The first one is: Take a course from a certified instructor. Don’t try to learn from the University of Google. The cost of a course is going to be the cheapest part of learning, and it’s better to learn through an established curriculum. The BCHPA has a number of certified instructors around the province who offer beginning beekeeping courses.

The second is: Find a mentor who will be willing to guide you on your journey. Most successful beekeepers—ourselves included—like to mentor new beekeepers.

Third: Join your local beekeeping club. This is another way of getting mentorship, but in a less formal way. Getting through your first winter is the goal, and after that things start to make sense.

And lastly, join the B.C. Honey Producers Association, which has tons of resources available to help newbees . . . pun intended. They offer education days, insurance, and one of the best beekeeping magazines in North America.

How do you see the future of beekeeping evolving, particularly in light of environmental changes and conservation efforts?

It will become increasingly challenging.

(As I indicated above) changing climate means new and different stressors on bees—both native and honey bees. Forage patterns are changing. Water sources are challenged in many places. Farmers are having to adapt by changing what they plant or grow.

For us as beekeepers, we also face major challenges because of new invasive pests. And as forages change, our expectations of how much honey we can produce also change. So from a business point of view we’re also at risk.

As well, as farmers age and retire, there isn’t the same number of new and young farmers coming in. That means land once productive, both for farmers and bees, declines in productivity. It is an issue not just for bees, but because of the decline in food produced for the public.

Lastly, as farmers face increasing pressure to produce more and to be as efficient as possible, they turn to pesticides and herbicides to increase yield, even if that means danger and damage to pollinators. So we, as beekeepers, take it on the chin. That’s why we work very hard to help educate and work with our farmer friends about what they need to do to protect the environment while at the same time producing good food for the masses.

Are there any new developments or innovations in beekeeping that you're excited about?

There are some new mite treatments being developed that should come on the market in the next few years. These will be helpful in reducing the very high overwintering mortality statistics we see. Among those treatments being explored are efforts to be more sustainable and environmentally friendly, both to bees and the lands they work.

Is there anything else you'd like to add?

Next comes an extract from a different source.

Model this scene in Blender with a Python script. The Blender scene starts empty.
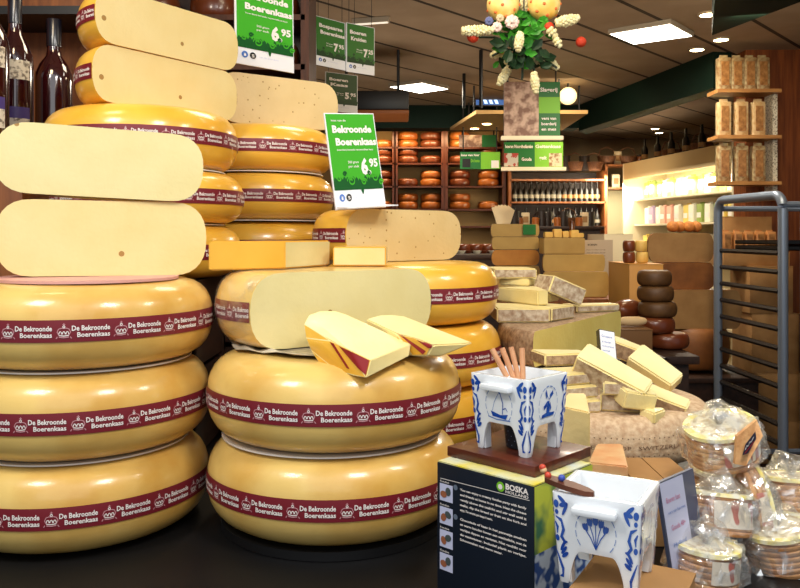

We often get asked “is your honey pure” or “is your honey raw or unpasteurized?”  This gets to the very issue that the public sees about access to good quality food.

The public is well aware of how good natural honey is, both from a consumption and a health benefits point of view. It is why we—and all beekeepers—say “know your local beekeeper”. There are many terrific folks who practice the same craft the way we do, and you can get local honey at just about any farmers’ market or local store.

Yes, you can buy cheap honey at box stores, but if you look closely you’ll often find it is a blend of honeys from other countries. It will usually also be highly filtered and heated to prevent crystallization, so as to improve shelf appearance.

What we do here at Honey Bee Zen and Swan Valley Honey is produce fine local honeys, treated with care, and retaining all of the goodness that the bees have brought us.

We believe in transparency and honesty. We have our honeys tested by two made-in-B.C. authenticity programs to show that we do not adulterate our honeys. It is our way of trying to combat honey fraud, a serious and developing problem in the world.

Our ethics demand us to do nothing less.